October 22, 2011

I’ll rise again, Resurgam

It’s been a rather busy summer, but I seem to have returned now, and finished off a piece on Psychotic Waltz which I started, as you can see, back in July. Nonetheless, other than just giving a status update, I thought that I might as well use this soapbox to provide some profound platitudes concerning heavy metal, such being my general inclination.
Percy Shelley once stated that, “I think one is always in love with something or other; the error, and I confess it is not easy for spirits cased in flesh and blood to avoid it, consists in seeking in a mortal image the likeness of what is, perhaps, eternal.” Perhaps this is why bands like Redemption find it so easy to offend in their love songs, when they refer to calls from ‘restaurants’, and otherwise take an overly terrestrial and trivial focus. Even ‘A Pleasant Shade of Grey’, which is quite down-to-earth in terms of theme and story, has in terms of effect some of its closest parallels in more spiritual bands like Echo Us and, occasionally, Holocaust. There is the same sense of the intimacy, the connection with the ‘other’ of the lyrics, being in essence an expression of one’s own soul, and this forming an important part of the appreciation; ‘this music is me’, in other words. Despite its outwards direction, the soul is not sacrificed by these ventures, but rather characterized by it. The external object of affection or reverence is not ourselves, so that our love is not simply self-love; however, neither is it absolutely separate from and external to us. ‘I had a dream I was you.’
What does heavy metal have to do with the eternal? Well, that varies. Some bands, like Psychotic Waltz, are concerned not with positively establishing the eternal but in leaving behind the rest of the debris. However, what heavy metal, in its most basic manifestations, has, is a sense of power. Not, however, a concrete form of power, that of the strength to beat somebody up, or to rule a nation. Indeed, heavy metal often enough goes far past this, to exaggerated images that hardly anybody would consent to perform in real life, as for example in Lamp of Thoth’s ‘I Love the Lamp’. The power is not one of worldly concern, but of, so to speak, ‘not giving a fuck’; we are, for a moment, free from Earthly bounds, and the pleasure comes not from the thoughts of doing nasty things (yes, I know, ‘speak for yourself’), but from the fact that the music completely abstracts from real life and real power to offer something far more eternal, the power to leave behind our concern about the physical world for a moment. The moral principles of Christianity?
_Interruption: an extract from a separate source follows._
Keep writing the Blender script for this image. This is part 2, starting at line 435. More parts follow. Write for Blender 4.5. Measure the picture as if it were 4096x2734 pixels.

Hey, whatever man, I’m killing virgins.
It’s not that we would do any of this, nor necessarily even that we could, or want to; it’s rather the image of doing it itself which is significant. It’s not that it’s a good thing, it’s that we’re free from such judgments. Such, then, is the first form of freedom represented here. This is one which abstracts from the world, one which does not even acknowledge it in its premises. It faces the problems of the world and goes, ‘Well, you can’t touch me, I’m a soul.’ (with rock and roll.) Hence, here heavy metal comes to represent the eternal, the essential freedom which, with its bass, wipes away the world; Hegel’s destructive, abstract ‘I’, in a sense.
This, however, is in the last instance only a beginning; for all of that abstraction, we must still live, in a world which seems to restrict this ‘I’. How are we to manage this? Well, albums like ‘The Spectre Within’ and ‘A Social Grace’ enter in here; they face the world which seems alien, and they realize that the soul may only be asserted through its negation, and is otherwise neglected through absorption with the material, the endless treadmill of physical pleasure. However, these albums have no answers, but simply declare the truths of finitude, and hence establish that it cannot satisfy the soul; they establish its pleasures as illusory, as ‘semblance’, and hence something which must be transcended, but no more. It is, rather, the preserve of albums like ‘Awaken the Guardian’, APSoG, ‘Tomorrow will tell…’, and so on to take a closer look at our concrete humanity, and at how we live and feel, to return the world of dreams to the concrete world and hence give it substance, and give us action; to let the soul move beyond itself and still be maintained. We live in a finite world, in shades of grey, but this is inevitable and we must make them pleasant. We shall look at this aspect in more detail when we investigate the albums themselves, and elaborate upon the roles of ‘The Spectre Within’ and ‘A Social Grace’ in more depth shortly.
Of course, it is worth noting that heavy metal is not philosophical treatise, but more akin to a picture, and only as such can convey what it will. However, so long as the description of heavy metal in philosophical terms and concepts is also taken as essentially a picture, we should be alright. Even if Greek tragedy and its gods would be incompatible with a modern society, strictly speaking, we can still appreciate it from within its immanent paradigm, not as philosophical treatise but as art; and ‘when we understand everything, we will forgive everything.’